All of the data must be printed exactly; please include every line.
[start of DATASET EXCERPT]
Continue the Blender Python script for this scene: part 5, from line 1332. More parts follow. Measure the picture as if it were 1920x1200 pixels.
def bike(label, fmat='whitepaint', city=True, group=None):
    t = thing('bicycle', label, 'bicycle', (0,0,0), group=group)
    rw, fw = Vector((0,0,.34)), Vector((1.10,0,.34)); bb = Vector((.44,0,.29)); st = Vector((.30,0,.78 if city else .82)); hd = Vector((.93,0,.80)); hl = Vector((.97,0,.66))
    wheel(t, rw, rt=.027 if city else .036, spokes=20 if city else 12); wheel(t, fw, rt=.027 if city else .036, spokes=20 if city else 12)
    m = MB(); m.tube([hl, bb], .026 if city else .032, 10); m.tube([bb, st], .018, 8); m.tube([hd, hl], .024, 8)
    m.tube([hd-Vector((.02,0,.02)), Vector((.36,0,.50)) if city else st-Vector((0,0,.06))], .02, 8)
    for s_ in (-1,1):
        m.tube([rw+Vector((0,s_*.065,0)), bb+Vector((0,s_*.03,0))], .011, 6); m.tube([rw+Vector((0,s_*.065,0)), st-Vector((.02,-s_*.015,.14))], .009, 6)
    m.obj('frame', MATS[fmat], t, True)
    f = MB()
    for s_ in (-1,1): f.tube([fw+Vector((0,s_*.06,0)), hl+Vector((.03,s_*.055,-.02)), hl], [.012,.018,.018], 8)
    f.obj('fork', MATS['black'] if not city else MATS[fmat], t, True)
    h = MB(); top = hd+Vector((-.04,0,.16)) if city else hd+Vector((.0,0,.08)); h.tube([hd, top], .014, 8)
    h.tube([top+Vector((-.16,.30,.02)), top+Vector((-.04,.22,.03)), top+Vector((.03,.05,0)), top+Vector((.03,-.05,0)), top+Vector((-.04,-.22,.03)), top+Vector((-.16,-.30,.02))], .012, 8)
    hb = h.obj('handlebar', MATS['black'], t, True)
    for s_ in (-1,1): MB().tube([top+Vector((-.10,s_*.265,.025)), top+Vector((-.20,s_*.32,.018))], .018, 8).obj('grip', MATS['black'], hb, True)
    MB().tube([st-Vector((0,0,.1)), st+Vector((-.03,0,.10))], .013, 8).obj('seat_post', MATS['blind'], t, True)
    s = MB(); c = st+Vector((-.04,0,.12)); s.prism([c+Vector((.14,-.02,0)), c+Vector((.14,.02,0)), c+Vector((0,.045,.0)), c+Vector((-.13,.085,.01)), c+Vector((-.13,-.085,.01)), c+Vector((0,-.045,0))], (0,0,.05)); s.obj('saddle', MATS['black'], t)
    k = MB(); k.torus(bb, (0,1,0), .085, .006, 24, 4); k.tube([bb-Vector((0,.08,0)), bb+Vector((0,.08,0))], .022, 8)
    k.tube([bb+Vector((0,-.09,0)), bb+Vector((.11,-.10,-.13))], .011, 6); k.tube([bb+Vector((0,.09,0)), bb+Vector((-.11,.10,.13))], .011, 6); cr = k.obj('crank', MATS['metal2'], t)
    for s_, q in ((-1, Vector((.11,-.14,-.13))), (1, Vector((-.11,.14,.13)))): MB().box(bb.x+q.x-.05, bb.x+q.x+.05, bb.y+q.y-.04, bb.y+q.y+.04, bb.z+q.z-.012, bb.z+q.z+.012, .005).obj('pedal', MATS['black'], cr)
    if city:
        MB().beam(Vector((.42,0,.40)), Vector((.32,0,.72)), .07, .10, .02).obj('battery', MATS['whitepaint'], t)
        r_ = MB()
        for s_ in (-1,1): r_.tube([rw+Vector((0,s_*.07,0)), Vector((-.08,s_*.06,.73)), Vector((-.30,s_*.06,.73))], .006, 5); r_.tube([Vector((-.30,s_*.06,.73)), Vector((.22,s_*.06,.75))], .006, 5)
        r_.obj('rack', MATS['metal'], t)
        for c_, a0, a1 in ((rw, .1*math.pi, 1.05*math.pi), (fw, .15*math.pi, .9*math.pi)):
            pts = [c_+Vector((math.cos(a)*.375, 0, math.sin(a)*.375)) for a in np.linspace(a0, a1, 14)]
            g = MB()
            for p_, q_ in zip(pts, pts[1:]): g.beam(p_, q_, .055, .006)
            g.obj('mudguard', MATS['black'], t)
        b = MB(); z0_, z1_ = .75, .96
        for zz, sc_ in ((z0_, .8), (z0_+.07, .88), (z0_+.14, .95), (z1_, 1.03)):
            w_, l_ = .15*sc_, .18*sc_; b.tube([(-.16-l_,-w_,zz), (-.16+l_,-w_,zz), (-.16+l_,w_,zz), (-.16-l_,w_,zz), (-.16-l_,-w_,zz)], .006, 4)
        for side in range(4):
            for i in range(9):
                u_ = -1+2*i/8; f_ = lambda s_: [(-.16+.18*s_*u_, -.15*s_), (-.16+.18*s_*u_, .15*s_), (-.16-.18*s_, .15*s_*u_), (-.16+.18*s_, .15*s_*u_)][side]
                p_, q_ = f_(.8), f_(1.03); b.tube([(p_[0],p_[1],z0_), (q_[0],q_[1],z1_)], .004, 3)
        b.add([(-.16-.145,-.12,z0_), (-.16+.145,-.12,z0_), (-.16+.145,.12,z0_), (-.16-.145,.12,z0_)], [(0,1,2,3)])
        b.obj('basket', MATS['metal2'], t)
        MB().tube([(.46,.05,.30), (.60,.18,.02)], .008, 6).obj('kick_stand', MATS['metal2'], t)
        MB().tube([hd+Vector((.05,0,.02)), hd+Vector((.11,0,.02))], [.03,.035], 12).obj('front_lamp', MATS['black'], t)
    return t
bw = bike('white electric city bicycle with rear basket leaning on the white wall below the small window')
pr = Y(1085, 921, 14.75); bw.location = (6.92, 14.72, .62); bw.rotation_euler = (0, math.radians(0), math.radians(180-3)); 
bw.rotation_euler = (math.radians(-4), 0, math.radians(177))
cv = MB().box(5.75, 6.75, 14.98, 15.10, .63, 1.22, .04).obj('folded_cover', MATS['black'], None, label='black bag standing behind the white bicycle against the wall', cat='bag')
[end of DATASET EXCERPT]
• RESPONSE BELOW:
Continue the Blender Python script for this scene: part 5, from line 1332. More parts follow. Measure the picture as if it were 1920x1200 pixels.
def bike(label, fmat='whitepaint', city=True, group=None):
    t = thing('bicycle', label, 'bicycle', (0,0,0), group=group)
    rw, fw = Vector((0,0,.34)), Vector((1.10,0,.34)); bb = Vector((.44,0,.29)); st = Vector((.30,0,.78 if city else .82)); hd = Vector((.93,0,.80)); hl = Vector((.97,0,.66))
    wheel(t, rw, rt=.027 if city else .036, spokes=20 if city else 12); wheel(t, fw, rt=.027 if city else .036, spokes=20 if city else 12)
    m = MB(); m.tube([hl, bb], .026 if city else .032, 10); m.tube([bb, st], .018, 8); m.tube([hd, hl], .024, 8)
    m.tube([hd-Vector((.02,0,.02)), Vector((.36,0,.50)) if city else st-Vector((0,0,.06))], .02, 8)
    for s_ in (-1,1):
        m.tube([rw+Vector((0,s_*.065,0)), bb+Vector((0,s_*.03,0))], .011, 6); m.tube([rw+Vector((0,s_*.065,0)), st-Vector((.02,-s_*.015,.14))], .009, 6)
    m.obj('frame', MATS[fmat], t, True)
    f = MB()
    for s_ in (-1,1): f.tube([fw+Vector((0,s_*.06,0)), hl+Vector((.03,s_*.055,-.02)), hl], [.012,.018,.018], 8)
    f.obj('fork', MATS['black'] if not city else MATS[fmat], t, True)
    h = MB(); top = hd+Vector((-.04,0,.16)) if city else hd+Vector((.0,0,.08)); h.tube([hd, top], .014, 8)
    h.tube([top+Vector((-.16,.30,.02)), top+Vector((-.04,.22,.03)), top+Vector((.03,.05,0)), top+Vector((.03,-.05,0)), top+Vector((-.04,-.22,.03)), top+Vector((-.16,-.30,.02))], .012, 8)
    hb = h.obj('handlebar', MATS['black'], t, True)
    for s_ in (-1,1): MB().tube([top+Vector((-.10,s_*.265,.025)), top+Vector((-.20,s_*.32,.018))], .018, 8).obj('grip', MATS['black'], hb, True)
    MB().tube([st-Vector((0,0,.1)), st+Vector((-.03,0,.10))], .013, 8).obj('seat_post', MATS['blind'], t, True)
    s = MB(); c = st+Vector((-.04,0,.12)); s.prism([c+Vector((.14,-.02,0)), c+Vector((.14,.02,0)), c+Vector((0,.045,.0)), c+Vector((-.13,.085,.01)), c+Vector((-.13,-.085,.01)), c+Vector((0,-.045,0))], (0,0,.05)); s.obj('saddle', MATS['black'], t)
    k = MB(); k.torus(bb, (0,1,0), .085, .006, 24, 4); k.tube([bb-Vector((0,.08,0)), bb+Vector((0,.08,0))], .022, 8)
    k.tube([bb+Vector((0,-.09,0)), bb+Vector((.11,-.10,-.13))], .011, 6); k.tube([bb+Vector((0,.09,0)), bb+Vector((-.11,.10,.13))], .011, 6); cr = k.obj('crank', MATS['metal2'], t)
    for s_, q in ((-1, Vector((.11,-.14,-.13))), (1, Vector((-.11,.14,.13)))): MB().box(bb.x+q.x-.05, bb.x+q.x+.05, bb.y+q.y-.04, bb.y+q.y+.04, bb.z+q.z-.012, bb.z+q.z+.012, .005).obj('pedal', MATS['black'], cr)
    if city:
        MB().beam(Vector((.42,0,.40)), Vector((.32,0,.72)), .07, .10, .02).obj('battery', MATS['whitepaint'], t)
        r_ = MB()
        for s_ in (-1,1): r_.tube([rw+Vector((0,s_*.07,0)), Vector((-.08,s_*.06,.73)), Vector((-.30,s_*.06,.73))], .006, 5); r_.tube([Vector((-.30,s_*.06,.73)), Vector((.22,s_*.06,.75))], .006, 5)
        r_.obj('rack', MATS['metal'], t)
        for c_, a0, a1 in ((rw, .1*math.pi, 1.05*math.pi), (fw, .15*math.pi, .9*math.pi)):
            pts = [c_+Vector((math.cos(a)*.375, 0, math.sin(a)*.375)) for a in np.linspace(a0, a1, 14)]
            g = MB()
            for p_, q_ in zip(pts, pts[1:]): g.beam(p_, q_, .055, .006)
            g.obj('mudguard', MATS['black'], t)
        b = MB(); z0_, z1_ = .75, .96
        for zz, sc_ in ((z0_, .8), (z0_+.07, .88), (z0_+.14, .95), (z1_, 1.03)):
            w_, l_ = .15*sc_, .18*sc_; b.tube([(-.16-l_,-w_,zz), (-.16+l_,-w_,zz), (-.16+l_,w_,zz), (-.16-l_,w_,zz), (-.16-l_,-w_,zz)], .006, 4)
        for side in range(4):
            for i in range(9):
                u_ = -1+2*i/8; f_ = lambda s_: [(-.16+.18*s_*u_, -.15*s_), (-.16+.18*s_*u_, .15*s_), (-.16-.18*s_, .15*s_*u_), (-.16+.18*s_, .15*s_*u_)][side]
                p_, q_ = f_(.8), f_(1.03); b.tube([(p_[0],p_[1],z0_), (q_[0],q_[1],z1_)], .004, 3)
        b.add([(-.16-.145,-.12,z0_), (-.16+.145,-.12,z0_), (-.16+.145,.12,z0_), (-.16-.145,.12,z0_)], [(0,1,2,3)])
        b.obj('basket', MATS['metal2'], t)
        MB().tube([(.46,.05,.30), (.60,.18,.02)], .008, 6).obj('kick_stand', MATS['metal2'], t)
        MB().tube([hd+Vector((.05,0,.02)), hd+Vector((.11,0,.02))], [.03,.035], 12).obj('front_lamp', MATS['black'], t)
    return t
bw = bike('white electric city bicycle with rear basket leaning on the white wall below the small window')
pr = Y(1085, 921, 14.75); bw.location = (6.92, 14.72, .62); bw.rotation_euler = (0, math.radians(0), math.radians(180-3)); 
bw.rotation_euler = (math.radians(-4), 0, math.radians(177))
cv = MB().box(5.75, 6.75, 14.98, 15.10, .63, 1.22, .04).obj('folded_cover', MATS['black'], None, label='black bag standing behind the white bicycle against the wall', cat='bag')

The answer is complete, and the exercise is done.